If our leaders are courageous enough to take the blame and the "buck stops with them", perhaps, we would not kpkb and might even forgive them. But to draw million dollars salary annually and saying that "it only happens once every 50 years" is unacceptable. Afterall, it did happen many times in that few weeks when heavy rain fell on Singapore.

Ministers not taking responsibilities for Mas Selamat's escape, for the billions of taxpayers money that were lost due to poor investments, for high housing prices, for high inflation etc, would never ever happen in a fully democratic society like the UK, Australian, Japan and the US. Our leaders got to learn that their million dollars salaries come with responsibilities and also the option of resignation from the cabinet. Period.

Our leaders are getting too complacent in their highly placed thrones and need to be brought back to earth. The only way to do so is to have a sizeable number of opposition in the parliament.

Matilah_Singapura said...
This comment has been removed by the author.
Matilah_Singapura said...


I think you suffer form the common affliction: the illusion of 'purity'.

In our day to day lives all of us "impure" beings manage to get on with relative ease and with only a few negative engagements with each other -- even without the police or the law or even the rest of society who will mostly remain strangers to us all of our lives (because of their sheer numbers) -- to scrutinise every aspect of our behaviour -- mostly "imperfect" even at the best of times.

Nonetheless, we are all 'accountable' for our actions to many "standards": to our friends, our families, our bosses, our co-workers, fellow members of groups, organisations and institutions we voluntarily join or associate ourselves with.

Should we do anything 'untoward' -- there are costs -- social costs we must bear. E.g say we steal from a friend or cheat at our job or slander a fellow member. We are summarily sanctioned and held accountable for our actions by our peers. There is no escape: to attain 'forgiveness' is to first admit the transgression, offer some recompense and then and ONLY then might we be forgiven and have our 'status' re-established in the group.

In such a social arrangement, no one is 'above' another in terms of what behaviour is morally 'good' or 'evil'. In day-to-day relationships, no one requires a PhD in philosophy to figure out whether someone has behaved badly or not.

And throughout this: No one in the group is (not limited to the errant person) -- or can claim to be -- morally pure -- at least all of the time. Everyone accepts that they are somehow 'flawed' and subject to the basic human desires -- which is why we need to not just look after each other, but from time to time police each other, within a framework of tolerance.

Now consider a high-raking government official -- a minister. The mechanism and claims made here are totally the opposite:

1. Ministers are fully accountable
2. Ministers are fully responsible
3. Ministers are morally superior with characters beyond reproach
4. Minister don't require 'forgiveness' because they have no social capital to lose (from the people)
5. Ministers are granted -- within their vast sphere of influence -- absolute power.

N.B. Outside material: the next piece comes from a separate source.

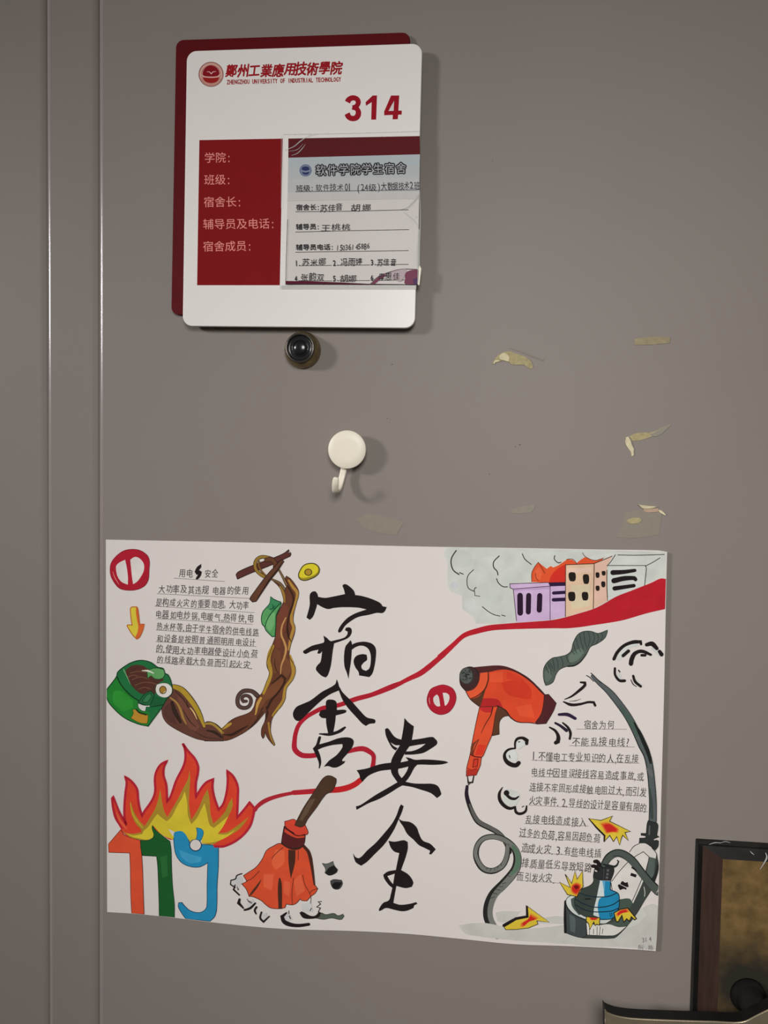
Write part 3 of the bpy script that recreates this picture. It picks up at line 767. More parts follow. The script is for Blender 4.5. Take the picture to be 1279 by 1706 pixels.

Thus to expect these folks to act morally is expecting too much. If they do act morally, good for all. If they don't -- can you really blame them?


All our relationshiops are based on implicit and explicit contracts aka 'understandings'.

There are consequences if one breaches contracts -- even (and especially) the implicit ones. e.g. Friendship: impliit contract -- loyalty. If a party breaches that (implicit) contract there are consequences. "Consequences" are based on the idea of proportionality i.e. you betrayed my trust, therefore, my response is I don't speak to you/ refuse to associate further with you.

Question: Even if you argue correctly that there is an underlying contract govt officials must abide by...who then ENFORCES the contract and awards the consequences if the contract is breached?

The people? The courts? The supreme being of the universe?

No one, except their boss -- who also might be complicit and have a lot to lose himself. Thus the general case is that no one enforces the contracts nor the consequences -- they get away with it!

To hold them to a standard neither you nor I could possibly attain ourselves is being unreasonably judgmental and not cognizant of our own sort comings -- whic will definitely (count on it) come to the fore if we ourselves were given Absolute Power.

Thus it is the system more than it is the person which is the failure.

Anonymous said...

I think there is a general consensus in the air, excluding the govt camp, that demanding a few millions as salary and a lifetime pension after serving two terms in Parliament is bad behaviour.